▶ _What needs to be done_:
Check every line below for the word "picture" and show those that hold it.

>>>

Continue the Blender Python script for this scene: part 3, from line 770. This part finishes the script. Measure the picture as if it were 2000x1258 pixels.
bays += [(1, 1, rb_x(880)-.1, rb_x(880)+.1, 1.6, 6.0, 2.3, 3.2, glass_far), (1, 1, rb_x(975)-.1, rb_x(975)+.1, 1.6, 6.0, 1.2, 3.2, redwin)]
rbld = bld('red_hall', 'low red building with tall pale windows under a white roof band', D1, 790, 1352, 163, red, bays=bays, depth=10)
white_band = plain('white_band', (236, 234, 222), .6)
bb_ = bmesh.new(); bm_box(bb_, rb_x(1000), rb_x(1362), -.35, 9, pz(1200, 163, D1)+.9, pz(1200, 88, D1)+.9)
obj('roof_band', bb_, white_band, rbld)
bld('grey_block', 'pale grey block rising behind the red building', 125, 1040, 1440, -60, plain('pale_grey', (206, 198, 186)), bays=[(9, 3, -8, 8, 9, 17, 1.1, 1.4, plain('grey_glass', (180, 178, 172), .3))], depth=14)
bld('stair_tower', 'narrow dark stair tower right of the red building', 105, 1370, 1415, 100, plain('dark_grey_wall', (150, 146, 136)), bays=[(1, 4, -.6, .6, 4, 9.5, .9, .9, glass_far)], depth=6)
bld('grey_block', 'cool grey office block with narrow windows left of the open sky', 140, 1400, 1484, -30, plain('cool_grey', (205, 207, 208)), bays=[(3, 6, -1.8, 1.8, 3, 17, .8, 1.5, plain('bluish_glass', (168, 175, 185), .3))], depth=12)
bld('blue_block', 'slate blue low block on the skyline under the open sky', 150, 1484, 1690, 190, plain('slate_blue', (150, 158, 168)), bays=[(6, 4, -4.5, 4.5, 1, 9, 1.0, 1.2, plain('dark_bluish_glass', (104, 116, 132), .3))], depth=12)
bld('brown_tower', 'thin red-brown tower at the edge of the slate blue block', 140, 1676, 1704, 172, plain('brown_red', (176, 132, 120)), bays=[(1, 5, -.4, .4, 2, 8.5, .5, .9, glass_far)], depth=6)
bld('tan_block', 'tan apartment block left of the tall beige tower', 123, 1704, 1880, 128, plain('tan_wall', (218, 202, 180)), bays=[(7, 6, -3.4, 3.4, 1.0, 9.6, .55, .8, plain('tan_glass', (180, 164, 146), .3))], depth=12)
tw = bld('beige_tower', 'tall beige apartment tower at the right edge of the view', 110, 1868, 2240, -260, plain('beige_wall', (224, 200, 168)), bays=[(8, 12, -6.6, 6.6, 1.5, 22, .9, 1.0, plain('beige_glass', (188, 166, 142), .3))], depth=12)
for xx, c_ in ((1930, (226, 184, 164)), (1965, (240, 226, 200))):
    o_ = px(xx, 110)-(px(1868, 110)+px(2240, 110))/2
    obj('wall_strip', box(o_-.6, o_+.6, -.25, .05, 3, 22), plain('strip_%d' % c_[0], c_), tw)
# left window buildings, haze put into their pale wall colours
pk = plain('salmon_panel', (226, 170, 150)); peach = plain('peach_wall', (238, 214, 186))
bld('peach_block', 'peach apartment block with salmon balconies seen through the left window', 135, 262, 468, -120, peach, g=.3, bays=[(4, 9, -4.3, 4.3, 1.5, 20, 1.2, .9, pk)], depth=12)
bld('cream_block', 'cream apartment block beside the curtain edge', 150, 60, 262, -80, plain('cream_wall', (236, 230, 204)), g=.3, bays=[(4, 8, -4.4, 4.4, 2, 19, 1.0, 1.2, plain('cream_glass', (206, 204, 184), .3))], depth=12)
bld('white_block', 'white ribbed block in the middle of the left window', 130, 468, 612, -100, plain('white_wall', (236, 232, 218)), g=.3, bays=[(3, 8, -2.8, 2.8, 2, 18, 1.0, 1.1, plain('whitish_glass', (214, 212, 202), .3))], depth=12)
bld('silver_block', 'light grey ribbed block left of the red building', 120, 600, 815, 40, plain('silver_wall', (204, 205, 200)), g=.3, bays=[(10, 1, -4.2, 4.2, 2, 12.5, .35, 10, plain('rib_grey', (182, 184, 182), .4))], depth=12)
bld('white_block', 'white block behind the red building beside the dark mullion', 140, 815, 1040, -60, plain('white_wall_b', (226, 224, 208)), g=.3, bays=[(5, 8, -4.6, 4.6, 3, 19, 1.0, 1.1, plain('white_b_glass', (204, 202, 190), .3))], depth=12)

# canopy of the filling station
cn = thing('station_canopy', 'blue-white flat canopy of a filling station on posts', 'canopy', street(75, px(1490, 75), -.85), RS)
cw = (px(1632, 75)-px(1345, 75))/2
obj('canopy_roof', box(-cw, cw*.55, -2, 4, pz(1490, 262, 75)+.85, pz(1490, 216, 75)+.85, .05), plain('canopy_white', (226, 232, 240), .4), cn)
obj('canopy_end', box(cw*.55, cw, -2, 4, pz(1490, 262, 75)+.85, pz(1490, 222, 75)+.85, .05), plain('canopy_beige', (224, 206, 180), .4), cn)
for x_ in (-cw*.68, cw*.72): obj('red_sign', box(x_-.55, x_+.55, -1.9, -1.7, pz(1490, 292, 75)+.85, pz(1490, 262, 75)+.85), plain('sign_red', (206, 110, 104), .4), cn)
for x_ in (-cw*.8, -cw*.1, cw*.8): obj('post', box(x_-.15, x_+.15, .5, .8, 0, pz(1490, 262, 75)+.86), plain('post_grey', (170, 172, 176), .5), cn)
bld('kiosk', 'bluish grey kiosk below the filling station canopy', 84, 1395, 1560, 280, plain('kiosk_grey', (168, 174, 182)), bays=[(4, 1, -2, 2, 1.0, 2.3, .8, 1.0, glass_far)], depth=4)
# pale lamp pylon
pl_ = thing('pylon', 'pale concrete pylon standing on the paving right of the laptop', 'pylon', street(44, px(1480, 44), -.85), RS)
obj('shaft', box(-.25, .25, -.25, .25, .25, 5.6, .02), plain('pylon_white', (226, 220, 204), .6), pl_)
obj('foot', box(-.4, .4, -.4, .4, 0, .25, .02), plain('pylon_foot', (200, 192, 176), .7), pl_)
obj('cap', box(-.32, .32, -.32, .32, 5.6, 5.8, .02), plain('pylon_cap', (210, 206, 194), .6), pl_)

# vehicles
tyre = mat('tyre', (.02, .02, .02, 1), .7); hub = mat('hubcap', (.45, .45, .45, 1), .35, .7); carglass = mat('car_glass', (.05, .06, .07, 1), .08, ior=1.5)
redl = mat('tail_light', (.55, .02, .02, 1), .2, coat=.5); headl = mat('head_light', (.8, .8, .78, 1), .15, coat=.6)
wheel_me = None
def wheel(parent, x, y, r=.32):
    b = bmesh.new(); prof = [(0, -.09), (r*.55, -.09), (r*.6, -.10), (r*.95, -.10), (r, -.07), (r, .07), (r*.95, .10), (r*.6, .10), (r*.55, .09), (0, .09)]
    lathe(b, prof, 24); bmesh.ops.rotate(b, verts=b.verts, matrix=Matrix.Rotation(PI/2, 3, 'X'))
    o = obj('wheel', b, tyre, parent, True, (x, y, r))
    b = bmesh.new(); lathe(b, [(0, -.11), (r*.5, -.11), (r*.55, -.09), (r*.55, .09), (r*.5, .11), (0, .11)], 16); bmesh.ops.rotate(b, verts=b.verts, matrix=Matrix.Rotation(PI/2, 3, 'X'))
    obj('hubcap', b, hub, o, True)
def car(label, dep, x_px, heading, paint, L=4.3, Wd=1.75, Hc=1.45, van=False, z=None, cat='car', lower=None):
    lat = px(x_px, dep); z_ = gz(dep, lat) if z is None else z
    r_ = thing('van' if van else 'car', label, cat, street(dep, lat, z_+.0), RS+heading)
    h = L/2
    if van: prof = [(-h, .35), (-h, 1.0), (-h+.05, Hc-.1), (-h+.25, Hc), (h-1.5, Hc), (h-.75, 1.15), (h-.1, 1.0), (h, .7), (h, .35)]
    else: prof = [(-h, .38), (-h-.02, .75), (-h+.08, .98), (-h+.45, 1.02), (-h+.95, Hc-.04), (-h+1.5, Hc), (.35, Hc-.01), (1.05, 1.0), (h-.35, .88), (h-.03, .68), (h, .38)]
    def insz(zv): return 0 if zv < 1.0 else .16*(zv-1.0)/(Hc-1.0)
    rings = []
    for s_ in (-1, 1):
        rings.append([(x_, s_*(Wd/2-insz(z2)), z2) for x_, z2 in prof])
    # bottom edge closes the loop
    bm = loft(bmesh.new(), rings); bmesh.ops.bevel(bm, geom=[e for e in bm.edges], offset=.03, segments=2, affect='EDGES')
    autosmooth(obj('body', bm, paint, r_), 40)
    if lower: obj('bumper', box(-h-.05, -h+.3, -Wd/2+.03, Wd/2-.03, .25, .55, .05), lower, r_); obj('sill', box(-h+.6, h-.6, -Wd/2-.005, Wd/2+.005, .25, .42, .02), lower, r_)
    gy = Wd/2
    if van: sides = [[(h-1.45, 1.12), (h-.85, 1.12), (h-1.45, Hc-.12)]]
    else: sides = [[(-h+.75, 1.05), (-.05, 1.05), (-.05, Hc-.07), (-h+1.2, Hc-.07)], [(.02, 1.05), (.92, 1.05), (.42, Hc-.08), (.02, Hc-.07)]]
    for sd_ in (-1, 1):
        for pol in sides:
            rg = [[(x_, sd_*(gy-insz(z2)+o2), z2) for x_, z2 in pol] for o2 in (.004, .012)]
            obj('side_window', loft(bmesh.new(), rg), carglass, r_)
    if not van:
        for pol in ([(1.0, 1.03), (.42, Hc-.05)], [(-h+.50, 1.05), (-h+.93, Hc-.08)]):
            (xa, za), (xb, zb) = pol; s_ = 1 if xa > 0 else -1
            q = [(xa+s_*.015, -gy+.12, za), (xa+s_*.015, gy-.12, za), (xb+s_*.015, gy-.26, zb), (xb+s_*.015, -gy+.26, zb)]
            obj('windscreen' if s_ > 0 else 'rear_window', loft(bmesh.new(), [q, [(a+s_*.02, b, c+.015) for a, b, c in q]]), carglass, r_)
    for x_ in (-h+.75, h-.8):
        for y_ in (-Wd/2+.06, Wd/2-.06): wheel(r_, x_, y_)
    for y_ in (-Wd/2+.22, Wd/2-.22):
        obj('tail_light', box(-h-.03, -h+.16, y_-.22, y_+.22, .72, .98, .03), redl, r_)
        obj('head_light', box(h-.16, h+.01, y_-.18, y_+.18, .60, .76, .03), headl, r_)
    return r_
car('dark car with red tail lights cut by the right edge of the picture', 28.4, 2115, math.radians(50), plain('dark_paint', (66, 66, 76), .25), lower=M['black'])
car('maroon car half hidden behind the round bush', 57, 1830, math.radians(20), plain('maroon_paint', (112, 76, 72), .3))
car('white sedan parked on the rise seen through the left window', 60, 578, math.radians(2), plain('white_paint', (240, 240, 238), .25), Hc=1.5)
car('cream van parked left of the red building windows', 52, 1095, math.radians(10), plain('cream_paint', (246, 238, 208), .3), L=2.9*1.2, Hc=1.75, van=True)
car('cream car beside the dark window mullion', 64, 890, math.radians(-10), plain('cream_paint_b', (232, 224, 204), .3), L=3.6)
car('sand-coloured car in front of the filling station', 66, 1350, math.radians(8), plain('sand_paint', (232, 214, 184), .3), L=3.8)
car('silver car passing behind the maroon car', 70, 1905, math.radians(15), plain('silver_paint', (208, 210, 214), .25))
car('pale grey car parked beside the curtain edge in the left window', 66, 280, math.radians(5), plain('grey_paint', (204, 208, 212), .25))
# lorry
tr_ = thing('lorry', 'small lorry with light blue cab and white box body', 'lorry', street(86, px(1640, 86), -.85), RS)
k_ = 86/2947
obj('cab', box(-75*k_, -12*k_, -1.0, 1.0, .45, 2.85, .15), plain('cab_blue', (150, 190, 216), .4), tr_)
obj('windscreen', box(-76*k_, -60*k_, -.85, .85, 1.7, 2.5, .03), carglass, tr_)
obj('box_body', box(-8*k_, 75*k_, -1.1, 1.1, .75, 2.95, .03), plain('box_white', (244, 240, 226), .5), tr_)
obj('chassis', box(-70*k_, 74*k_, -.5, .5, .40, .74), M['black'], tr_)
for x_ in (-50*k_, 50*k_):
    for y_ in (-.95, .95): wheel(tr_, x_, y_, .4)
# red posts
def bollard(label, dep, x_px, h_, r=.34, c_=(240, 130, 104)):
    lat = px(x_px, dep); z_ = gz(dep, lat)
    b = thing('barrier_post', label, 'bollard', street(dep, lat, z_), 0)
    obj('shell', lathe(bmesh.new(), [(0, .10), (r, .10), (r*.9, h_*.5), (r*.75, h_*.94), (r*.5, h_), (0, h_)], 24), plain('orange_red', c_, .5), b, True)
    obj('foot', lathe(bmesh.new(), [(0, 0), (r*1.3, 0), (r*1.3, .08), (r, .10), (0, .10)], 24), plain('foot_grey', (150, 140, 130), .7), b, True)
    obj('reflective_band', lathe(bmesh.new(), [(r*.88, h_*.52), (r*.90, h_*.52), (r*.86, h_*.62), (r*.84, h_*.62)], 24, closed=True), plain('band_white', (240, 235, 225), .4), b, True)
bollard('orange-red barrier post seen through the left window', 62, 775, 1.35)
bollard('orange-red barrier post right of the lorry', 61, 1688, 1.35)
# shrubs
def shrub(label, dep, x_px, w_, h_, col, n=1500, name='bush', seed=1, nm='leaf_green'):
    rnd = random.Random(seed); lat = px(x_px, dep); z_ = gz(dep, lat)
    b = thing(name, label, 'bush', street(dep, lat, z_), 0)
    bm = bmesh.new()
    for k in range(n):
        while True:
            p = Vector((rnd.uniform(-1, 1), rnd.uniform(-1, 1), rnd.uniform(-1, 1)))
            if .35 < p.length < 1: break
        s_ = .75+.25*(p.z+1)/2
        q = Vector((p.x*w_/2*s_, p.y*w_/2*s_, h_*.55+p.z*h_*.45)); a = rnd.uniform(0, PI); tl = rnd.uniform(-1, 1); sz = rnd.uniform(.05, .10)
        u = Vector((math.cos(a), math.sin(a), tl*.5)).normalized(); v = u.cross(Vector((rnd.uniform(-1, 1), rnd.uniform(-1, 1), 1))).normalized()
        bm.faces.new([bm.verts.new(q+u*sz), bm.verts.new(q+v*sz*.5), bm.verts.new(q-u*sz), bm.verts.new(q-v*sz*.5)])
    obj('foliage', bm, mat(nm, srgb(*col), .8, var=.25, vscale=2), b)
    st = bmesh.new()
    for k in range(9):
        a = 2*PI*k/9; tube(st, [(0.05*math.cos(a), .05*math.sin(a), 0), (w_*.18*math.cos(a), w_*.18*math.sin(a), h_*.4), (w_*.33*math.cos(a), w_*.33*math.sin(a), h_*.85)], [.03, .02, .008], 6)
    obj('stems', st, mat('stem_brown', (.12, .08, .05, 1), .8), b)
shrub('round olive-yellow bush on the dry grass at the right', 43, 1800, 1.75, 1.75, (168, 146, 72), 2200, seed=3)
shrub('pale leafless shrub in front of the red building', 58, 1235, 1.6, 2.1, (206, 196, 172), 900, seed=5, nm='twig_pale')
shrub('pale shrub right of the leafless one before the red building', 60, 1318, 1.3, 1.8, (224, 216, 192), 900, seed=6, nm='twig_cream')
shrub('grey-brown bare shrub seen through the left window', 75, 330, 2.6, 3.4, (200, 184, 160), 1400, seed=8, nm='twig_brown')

<<<

▶ _Final result_:
Continue the Blender Python script for this scene: part 3, from line 770. This part finishes the script. Measure the picture as if it were 2000x1258 pixels.
car('dark car with red tail lights cut by the right edge of the picture', 28.4, 2115, math.radians(50), plain('dark_paint', (66, 66, 76), .25), lower=M['black'])